The Judge was not satisfied that the Plaintiffs fall was caused by a lack of visibility on the steps but the real problem, so far as the Plaintiff was concerned, was the absence of a handrail. The Judge found that had that been there that even if the Plaintiff had missed her first step the hand rail would have confined her mishap to a harmless stumble and prevented it becoming a dangerous free fall resulting in the serious injury that she suffered. Judge O’Neill found that had there been a hand rail at the steps that the Plaintiff would have not of suffered the Injuries she did. The Judge stated in his decision ‘’hand rails are a common item of internal architecture and encountered in almost all places and buildings to which the public have access and where steps must be negotiated. In my opinion, it must have been readily foreseeable to the Defendants as experienced Restaurant owners that the absence of a hand rail on the steps would result in someone having a bad fall resulting in serious injury’’.

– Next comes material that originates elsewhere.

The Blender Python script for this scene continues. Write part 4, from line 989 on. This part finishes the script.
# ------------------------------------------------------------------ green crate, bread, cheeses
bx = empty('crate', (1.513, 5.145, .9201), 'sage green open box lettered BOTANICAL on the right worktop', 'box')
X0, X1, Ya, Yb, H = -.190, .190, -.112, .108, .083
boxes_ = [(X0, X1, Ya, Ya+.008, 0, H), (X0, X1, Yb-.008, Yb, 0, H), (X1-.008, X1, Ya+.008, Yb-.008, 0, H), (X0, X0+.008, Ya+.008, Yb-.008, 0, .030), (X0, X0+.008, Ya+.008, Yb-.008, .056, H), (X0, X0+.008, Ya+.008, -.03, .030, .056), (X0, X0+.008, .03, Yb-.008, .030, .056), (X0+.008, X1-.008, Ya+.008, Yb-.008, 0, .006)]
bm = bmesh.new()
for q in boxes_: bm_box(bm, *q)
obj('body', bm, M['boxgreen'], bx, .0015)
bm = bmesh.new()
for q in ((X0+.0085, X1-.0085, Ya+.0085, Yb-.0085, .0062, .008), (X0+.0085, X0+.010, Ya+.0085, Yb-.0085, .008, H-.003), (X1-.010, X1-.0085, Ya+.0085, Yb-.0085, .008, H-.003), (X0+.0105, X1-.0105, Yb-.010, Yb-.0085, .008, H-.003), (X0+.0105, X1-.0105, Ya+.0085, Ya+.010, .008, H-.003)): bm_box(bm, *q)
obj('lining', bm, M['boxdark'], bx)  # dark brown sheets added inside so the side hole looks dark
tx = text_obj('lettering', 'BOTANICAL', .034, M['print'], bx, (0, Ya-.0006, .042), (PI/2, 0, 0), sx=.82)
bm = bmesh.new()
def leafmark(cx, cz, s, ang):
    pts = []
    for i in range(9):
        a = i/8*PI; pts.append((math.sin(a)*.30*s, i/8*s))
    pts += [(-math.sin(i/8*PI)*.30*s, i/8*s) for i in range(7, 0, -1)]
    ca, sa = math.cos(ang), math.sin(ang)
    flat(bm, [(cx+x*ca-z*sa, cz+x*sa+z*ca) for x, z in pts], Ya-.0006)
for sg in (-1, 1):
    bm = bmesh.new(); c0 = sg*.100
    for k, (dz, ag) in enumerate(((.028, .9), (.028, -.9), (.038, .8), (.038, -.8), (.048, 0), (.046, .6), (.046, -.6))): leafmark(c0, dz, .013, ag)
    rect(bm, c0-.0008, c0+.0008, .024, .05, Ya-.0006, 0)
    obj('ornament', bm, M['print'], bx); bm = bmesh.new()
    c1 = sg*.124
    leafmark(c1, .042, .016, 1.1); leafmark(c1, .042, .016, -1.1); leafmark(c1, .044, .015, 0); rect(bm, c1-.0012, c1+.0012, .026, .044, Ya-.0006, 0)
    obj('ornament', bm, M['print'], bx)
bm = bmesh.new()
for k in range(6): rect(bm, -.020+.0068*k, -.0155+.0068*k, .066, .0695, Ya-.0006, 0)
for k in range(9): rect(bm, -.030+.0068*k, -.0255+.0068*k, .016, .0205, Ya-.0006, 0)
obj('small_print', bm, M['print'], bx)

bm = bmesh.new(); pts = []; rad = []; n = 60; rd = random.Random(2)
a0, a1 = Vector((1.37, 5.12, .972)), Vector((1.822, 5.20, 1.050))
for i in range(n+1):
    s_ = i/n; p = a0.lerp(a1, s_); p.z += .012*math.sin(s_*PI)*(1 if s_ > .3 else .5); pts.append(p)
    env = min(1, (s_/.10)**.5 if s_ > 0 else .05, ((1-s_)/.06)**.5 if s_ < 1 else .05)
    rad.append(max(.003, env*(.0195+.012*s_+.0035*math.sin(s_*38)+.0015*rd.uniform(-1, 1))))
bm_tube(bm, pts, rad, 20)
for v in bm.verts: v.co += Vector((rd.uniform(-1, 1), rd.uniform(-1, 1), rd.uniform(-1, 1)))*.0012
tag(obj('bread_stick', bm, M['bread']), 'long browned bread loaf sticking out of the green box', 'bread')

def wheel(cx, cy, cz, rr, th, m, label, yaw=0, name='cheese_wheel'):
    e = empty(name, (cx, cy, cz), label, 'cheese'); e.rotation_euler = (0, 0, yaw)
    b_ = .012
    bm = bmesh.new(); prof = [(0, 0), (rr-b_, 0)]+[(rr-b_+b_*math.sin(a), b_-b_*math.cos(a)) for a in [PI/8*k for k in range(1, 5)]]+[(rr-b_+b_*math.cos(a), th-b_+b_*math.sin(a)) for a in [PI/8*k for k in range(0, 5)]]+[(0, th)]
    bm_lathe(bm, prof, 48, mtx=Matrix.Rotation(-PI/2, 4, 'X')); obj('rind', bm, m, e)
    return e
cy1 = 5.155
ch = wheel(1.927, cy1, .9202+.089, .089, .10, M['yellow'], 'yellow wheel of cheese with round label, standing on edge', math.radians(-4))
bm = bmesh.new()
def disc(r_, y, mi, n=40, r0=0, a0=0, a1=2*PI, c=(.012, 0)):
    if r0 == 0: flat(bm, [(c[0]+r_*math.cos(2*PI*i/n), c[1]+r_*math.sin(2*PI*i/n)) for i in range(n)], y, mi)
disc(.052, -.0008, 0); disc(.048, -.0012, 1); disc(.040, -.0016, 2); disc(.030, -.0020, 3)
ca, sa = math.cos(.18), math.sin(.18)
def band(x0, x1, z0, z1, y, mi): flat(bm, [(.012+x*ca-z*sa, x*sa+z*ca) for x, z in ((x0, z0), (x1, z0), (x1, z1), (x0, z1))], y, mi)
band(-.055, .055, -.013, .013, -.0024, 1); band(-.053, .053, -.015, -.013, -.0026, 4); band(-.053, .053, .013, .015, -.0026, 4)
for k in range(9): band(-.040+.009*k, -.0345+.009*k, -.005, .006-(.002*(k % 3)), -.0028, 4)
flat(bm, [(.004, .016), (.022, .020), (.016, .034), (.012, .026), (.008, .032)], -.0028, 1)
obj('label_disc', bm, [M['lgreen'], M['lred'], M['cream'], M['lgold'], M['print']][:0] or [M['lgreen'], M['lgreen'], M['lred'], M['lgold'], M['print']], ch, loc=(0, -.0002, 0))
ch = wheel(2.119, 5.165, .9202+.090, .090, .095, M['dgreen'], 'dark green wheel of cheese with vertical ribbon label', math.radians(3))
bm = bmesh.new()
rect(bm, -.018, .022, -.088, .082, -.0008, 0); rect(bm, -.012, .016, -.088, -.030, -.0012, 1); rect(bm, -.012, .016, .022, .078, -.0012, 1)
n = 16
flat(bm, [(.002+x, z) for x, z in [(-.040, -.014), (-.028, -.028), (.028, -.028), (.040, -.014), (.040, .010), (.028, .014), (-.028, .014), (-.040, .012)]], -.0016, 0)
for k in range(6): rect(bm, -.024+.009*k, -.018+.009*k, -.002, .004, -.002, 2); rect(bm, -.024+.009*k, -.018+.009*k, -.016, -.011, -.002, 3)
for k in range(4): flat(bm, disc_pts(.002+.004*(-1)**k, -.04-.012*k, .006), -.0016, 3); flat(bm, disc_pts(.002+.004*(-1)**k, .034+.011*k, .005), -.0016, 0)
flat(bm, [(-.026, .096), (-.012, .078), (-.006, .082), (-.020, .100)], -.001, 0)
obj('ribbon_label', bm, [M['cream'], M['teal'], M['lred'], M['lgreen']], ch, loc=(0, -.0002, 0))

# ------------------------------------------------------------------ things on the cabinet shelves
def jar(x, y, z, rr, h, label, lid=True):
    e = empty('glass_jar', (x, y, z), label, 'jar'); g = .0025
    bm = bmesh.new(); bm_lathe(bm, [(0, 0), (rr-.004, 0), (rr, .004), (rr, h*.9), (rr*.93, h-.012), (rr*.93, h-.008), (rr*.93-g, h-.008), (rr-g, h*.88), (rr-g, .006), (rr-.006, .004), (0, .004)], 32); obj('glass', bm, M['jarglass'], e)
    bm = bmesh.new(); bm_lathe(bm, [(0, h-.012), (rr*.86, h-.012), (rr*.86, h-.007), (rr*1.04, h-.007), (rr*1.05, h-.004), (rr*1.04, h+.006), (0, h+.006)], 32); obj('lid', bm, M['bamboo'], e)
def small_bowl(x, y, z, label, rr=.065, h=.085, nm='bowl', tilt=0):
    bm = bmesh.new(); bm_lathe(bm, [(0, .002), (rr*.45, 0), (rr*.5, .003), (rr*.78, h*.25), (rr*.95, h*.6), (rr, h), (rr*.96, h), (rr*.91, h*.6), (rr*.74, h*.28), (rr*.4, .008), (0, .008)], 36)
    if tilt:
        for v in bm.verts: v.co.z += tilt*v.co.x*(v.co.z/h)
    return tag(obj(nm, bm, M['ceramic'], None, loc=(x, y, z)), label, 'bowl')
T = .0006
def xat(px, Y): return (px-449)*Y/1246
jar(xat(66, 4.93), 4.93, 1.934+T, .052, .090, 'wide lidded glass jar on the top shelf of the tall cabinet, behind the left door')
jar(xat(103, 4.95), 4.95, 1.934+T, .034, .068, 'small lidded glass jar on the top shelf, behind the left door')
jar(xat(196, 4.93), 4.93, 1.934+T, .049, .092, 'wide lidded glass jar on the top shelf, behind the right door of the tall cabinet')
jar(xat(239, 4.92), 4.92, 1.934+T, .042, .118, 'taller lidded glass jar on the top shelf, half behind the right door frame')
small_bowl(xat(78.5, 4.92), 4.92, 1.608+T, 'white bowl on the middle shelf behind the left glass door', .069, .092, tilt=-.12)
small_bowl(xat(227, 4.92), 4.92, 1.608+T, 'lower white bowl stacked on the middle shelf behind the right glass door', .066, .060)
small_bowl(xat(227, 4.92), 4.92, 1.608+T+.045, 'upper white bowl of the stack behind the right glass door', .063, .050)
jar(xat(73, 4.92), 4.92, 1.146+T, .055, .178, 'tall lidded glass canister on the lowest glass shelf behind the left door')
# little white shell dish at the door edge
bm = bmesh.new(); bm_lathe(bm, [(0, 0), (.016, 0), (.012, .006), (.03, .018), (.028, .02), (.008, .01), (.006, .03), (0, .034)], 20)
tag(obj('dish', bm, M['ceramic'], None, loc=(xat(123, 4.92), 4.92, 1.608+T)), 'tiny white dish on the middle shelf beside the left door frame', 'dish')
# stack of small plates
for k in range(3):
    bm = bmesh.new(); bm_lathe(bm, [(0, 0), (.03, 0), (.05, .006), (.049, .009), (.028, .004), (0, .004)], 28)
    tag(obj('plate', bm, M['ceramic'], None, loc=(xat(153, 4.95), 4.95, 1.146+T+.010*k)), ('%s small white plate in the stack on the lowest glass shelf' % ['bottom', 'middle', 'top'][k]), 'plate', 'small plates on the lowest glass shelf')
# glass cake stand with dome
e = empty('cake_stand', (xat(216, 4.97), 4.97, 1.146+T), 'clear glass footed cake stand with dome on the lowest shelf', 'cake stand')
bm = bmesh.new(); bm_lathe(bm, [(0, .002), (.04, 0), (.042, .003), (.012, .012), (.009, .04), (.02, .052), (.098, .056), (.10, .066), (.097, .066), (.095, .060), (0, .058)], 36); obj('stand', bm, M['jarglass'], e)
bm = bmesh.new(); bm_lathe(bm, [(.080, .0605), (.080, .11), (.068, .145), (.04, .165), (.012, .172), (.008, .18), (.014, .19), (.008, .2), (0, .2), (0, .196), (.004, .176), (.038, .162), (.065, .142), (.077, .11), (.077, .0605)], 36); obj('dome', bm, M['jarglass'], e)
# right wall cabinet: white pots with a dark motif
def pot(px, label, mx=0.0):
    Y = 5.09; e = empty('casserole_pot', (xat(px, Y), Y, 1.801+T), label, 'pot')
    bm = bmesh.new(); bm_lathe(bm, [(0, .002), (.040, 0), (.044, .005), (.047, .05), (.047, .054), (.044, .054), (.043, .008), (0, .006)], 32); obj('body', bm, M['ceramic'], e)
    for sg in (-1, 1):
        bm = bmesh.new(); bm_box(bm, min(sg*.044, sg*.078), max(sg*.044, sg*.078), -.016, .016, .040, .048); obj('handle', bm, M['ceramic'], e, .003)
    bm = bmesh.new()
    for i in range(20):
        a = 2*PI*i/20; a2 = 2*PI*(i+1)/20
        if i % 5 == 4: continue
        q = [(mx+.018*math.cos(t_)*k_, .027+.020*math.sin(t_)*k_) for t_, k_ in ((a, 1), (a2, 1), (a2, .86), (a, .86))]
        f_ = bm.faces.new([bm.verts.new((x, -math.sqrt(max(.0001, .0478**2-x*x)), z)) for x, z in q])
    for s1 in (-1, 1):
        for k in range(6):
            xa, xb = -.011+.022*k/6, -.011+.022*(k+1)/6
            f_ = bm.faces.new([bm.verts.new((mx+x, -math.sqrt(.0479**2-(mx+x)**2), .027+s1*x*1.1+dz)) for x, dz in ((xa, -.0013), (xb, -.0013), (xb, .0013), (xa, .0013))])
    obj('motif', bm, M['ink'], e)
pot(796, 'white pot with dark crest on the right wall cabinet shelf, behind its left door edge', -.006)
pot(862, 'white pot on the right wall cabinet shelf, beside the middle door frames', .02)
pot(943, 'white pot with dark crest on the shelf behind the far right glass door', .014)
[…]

The Judge concluded that the occupiers of the Restaurant failed in their duty to take reasonable care to ensure the safety of the Plaintiff while in the Restaurant in not having a handrail at this location. The Judge also found the third named Defendants who were the architects who designed the interior of the Restaurant liable and he apportioned fault between the occupiers of the Restaurant and the Architects 50% between them.
In awarding general damages as the Plaintiff suffered a significant ankle fracture that had a risk of suffering from arthritis in the future the Judge awarded general damages for pain and suffering from the date of the accident to the date of Trial of €45,000 and a sum of €50,000 general damages for future pain and suffering.